In deze zaak heeft het Gerechtshof 's-Hertogenbosch op 13 oktober 2022 uitspraak gedaan in hoger beroep over de vaststelling van kinderalimentatie. De man, verzoeker in hoger beroep, was het niet eens met de beschikking van de rechtbank Zeeland-West-Brabant van 2 maart 2022, waarin de kinderalimentatie voor hun minderjarige kind, [minderjarige 1], was vastgesteld op € 429,- per maand met ingang van 1 augustus 2021 en € 437,- per maand met ingang van 1 januari 2022. De man verzocht het hof om de kinderalimentatie te verlagen naar € 86,- per maand, of een ander door het hof te bepalen bedrag, en voerde grieven aan over de draagkracht van de vrouw en de zorgkorting.

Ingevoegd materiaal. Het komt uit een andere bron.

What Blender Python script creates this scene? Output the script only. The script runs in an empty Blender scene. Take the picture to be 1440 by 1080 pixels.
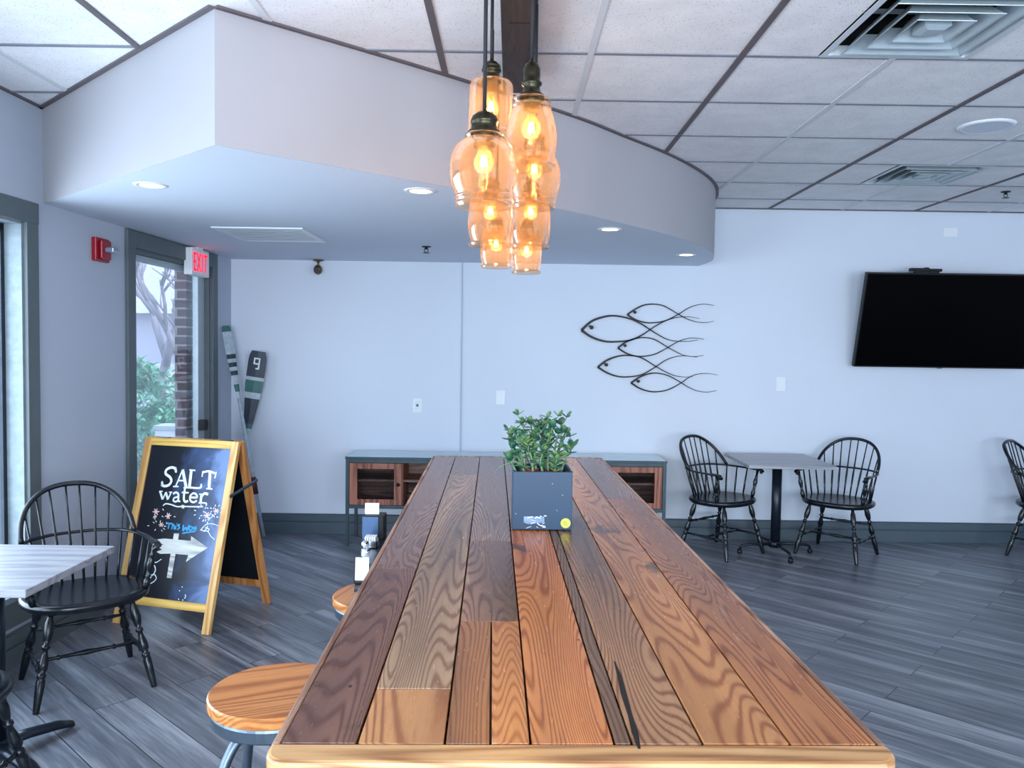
import bpy, bmesh, math, random
from mathutils import Vector, Matrix
random.seed(7)
PI = math.pi
sc = bpy.context.scene
COL = sc.collection
R = math.radians

# ------------------------------------------------------------------ camera
F_PX, PITCH, ROLL, YAW, CAMZ = 1134.17, .0446, -.0145, .0017, 1.6
_cy, _sy = math.cos(YAW), math.sin(YAW)
FW = Vector((_sy*math.cos(PITCH), _cy*math.cos(PITCH), -math.sin(PITCH)))
_R0 = Vector((_cy, -_sy, 0)); _D0 = -_R0.cross(FW)
RT = math.cos(ROLL)*_R0 + math.sin(ROLL)*_D0
DN = -math.sin(ROLL)*_R0 + math.cos(ROLL)*_D0
CAM = Vector((0, 0, CAMZ))
def ray(x, y): return FW + RT*((x-720)/F_PX) + DN*((y-540)/F_PX)
def oz(x, y, z): d = ray(x, y); return CAM + d*((z-CAMZ)/d.z)
def oy(x, y, Y): d = ray(x, y); return CAM + d*(Y/d.y)
def ox(x, y, X): d = ray(x, y); return CAM + d*(X/d.x)
def oplane(x, y, p, n): d = ray(x, y); return CAM + d*((p-CAM).dot(n)/d.dot(n))
cd = bpy.data.cameras.new('camera'); cam = bpy.data.objects.new('camera', cd); COL.objects.link(cam)
M3 = Matrix((RT, -DN, -FW)).transposed()
cam.matrix_world = Matrix.Translation(CAM) @ M3.to_4x4()
cd.sensor_width = 36; cd.lens = F_PX/1440*36; cd.clip_start = .05; cd.clip_end = 200
sc.camera = cam
sc.view_settings.view_transform = 'Standard'
sc.view_settings.exposure = 0
sc.view_settings.gamma = 1
sc.cycles.max_bounces = 10; sc.cycles.transparent_max_bounces = 24
sc.cycles.caustics_reflective = False; sc.cycles.caustics_refractive = False
sc.cycles.sample_clamp_indirect = 6

# ------------------------------------------------------------------ materials
def lin(c):
    return tuple((v/255/12.92 if v/255 <= .04045 else ((v/255+.055)/1.055)**2.4) for v in c)
def nm(name):
    m = bpy.data.materials.new(name); m.use_nodes = True
    nt = m.node_tree; b = nt.nodes['Principled BSDF']; return m, nt, b
def node(nt, t, **kw):
    n = nt.nodes.new(t)
    for k, v in kw.items():
        if k in n.inputs: n.inputs[k].default_value = v
        else: setattr(n, k, v)
    return n
def coords(nt, scale=(1, 1, 1), rot=(0, 0, 0), kind='Object'):
    tc = node(nt, 'ShaderNodeTexCoord'); mp = node(nt, 'ShaderNodeMapping')
    mp.inputs['Scale'].default_value = scale; mp.inputs['Rotation'].default_value = rot
    nt.links.new(tc.outputs[kind], mp.inputs[0]); return mp.outputs[0]
def ramp(nt, fac, stops):
    r = node(nt, 'ShaderNodeValToRGB'); e = r.color_ramp.elements
    e[0].position, e[0].color = stops[0][0], (*stops[0][1], 1)
    e[1].position, e[1].color = stops[-1][0], (*stops[-1][1], 1)
    for p, c in stops[1:-1]:
        q = e.new(p); q.color = (*c, 1)
    nt.links.new(fac, r.inputs[0]); return r.outputs[0]
def mixc(nt, a, b, fac, mode='MIX'):
    m = node(nt, 'ShaderNodeMix', data_type='RGBA', blend_type=mode)
    for sck, v in ((m.inputs[6], a), (m.inputs[7], b), (m.inputs[0], fac)):
        if isinstance(v, (tuple, list)): sck.default_value = (*v[:3], 1)
        elif isinstance(v, (int, float)): sck.default_value = v
        else: nt.links.new(v, sck)
    return m.outputs[2]
def mathn(nt, op, a, b=0.0, c=None):
    m = node(nt, 'ShaderNodeMath', operation=op)
    for i, v in enumerate((a, b) if c is None else (a, b, c)):
        if isinstance(v, (int, float)): m.inputs[i].default_value = v
        else: nt.links.new(v, m.inputs[i])
    return m.outputs[0]
def noise(nt, vec, s, d=3, dist=0.0, rough=.5):
    n = node(nt, 'ShaderNodeTexNoise'); n.inputs['Scale'].default_value = s
    n.inputs['Detail'].default_value = d; n.inputs['Distortion'].default_value = dist; n.inputs['Roughness'].default_value = rough
    nt.links.new(vec, n.inputs['Vector']); return n.outputs[0]
def bump(nt, b, h, st=.2, dist=.01):
    n = node(nt, 'ShaderNodeBump'); n.inputs['Strength'].default_value = st; n.inputs['Distance'].default_value = dist
    nt.links.new(h, n.inputs['Height']); nt.links.new(n.outputs[0], b.inputs['Normal'])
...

De vrouw, verweerster in hoger beroep, heeft verweer gevoerd en verzocht om de bestreden beschikking te bekrachtigen. Het hof heeft de feiten vastgesteld zoals deze door de rechtbank zijn vastgesteld, en heeft de draagkracht van beide ouders beoordeeld. Het hof concludeerde dat de gezamenlijke draagkracht van de ouders voldoende is om in de behoefte van [minderjarige 1] te voorzien. De behoefte van [minderjarige 1] werd vastgesteld op € 552,- per maand in 2022.
Het hof heeft de kinderalimentatie voor de periode van 1 augustus 2021 tot 18 oktober 2021 vastgesteld op € 367,- per maand, voor de periode van 18 oktober 2021 tot 1 januari 2022 op € 429,- per maand, voor de periode van 1 januari 2022 tot 1 september 2022 op € 437,- per maand, en voor de periode van 1 september 2022 op € 374,- per maand. De proceskosten in hoger beroep werden gecompenseerd, waarbij elke partij de eigen kosten draagt. De beschikking is uitvoerbaar bij voorraad verklaard.